Jika saat Nabi Muhammad SAW, persoalan mahabesar yang dihadapi adalah konflik bersenjata akibat penindasan dan ketidakadilan yang dipraktikkan oleh suku Quraisy sehingga mengangkat senjata menjadi hal yang penting dan genting, maka jihad mahabesar untuk konteks Indonesia adalah jihad mengangkat harkat dan martabat kemanusiaan bangsa yang telah lama terkukung oleh penderitaan akibat sistem yang korup dan penuh dengan ketidakadilan.
Maka, upaya yang dilakukan melalui media pendidikan, pemberantasan korupsi, penataan kembali sistem yang efektif memihak rakyat, penegakan hukum, penghargaan terhadap hak asasi manusia, adanya jaminan keamanan dan kenyamanan bagi rakyat adalah sebagian ladang berjihad. Jihad tanpa kucuran darah tetapi jihad yang damai. Di mana, setiap individu memahami dan sadar bahwa bangsa ini harus dibenahi sedemikian rupa.
Karena, inti jihad itu sebetulnya adalah pembelaan terhadap nilai-nilai kemanusiaan yang memang seharusnya harus dijunjung tinggi dan dihargai. Tanpa itu, potensi kejahatan bisa tersulut dan terus berlanjut. Lebih parah lagi, jika kejahatan itu ditutupi dengan topeng simbol-simbol agama demi meraih simpati kalangan luas.

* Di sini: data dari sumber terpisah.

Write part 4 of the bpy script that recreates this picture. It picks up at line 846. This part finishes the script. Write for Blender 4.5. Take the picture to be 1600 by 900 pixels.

Sehingga, terkesan bahwa kejahatan itu akan berbuah mulia di akhirat, meskipun nyawa manusia menjadi tumbalnya. Anjuran wakil presiden (wapres) M Jusuf Kalla agar para ulama menjelaskan makna yang betul tentang jihad dan mati syahid dan lalu ditindaklanjuti dengan pembentukan tim oleh Depag dan MUI, layak diacungi jempol dan harus didukung oleh semua pihak.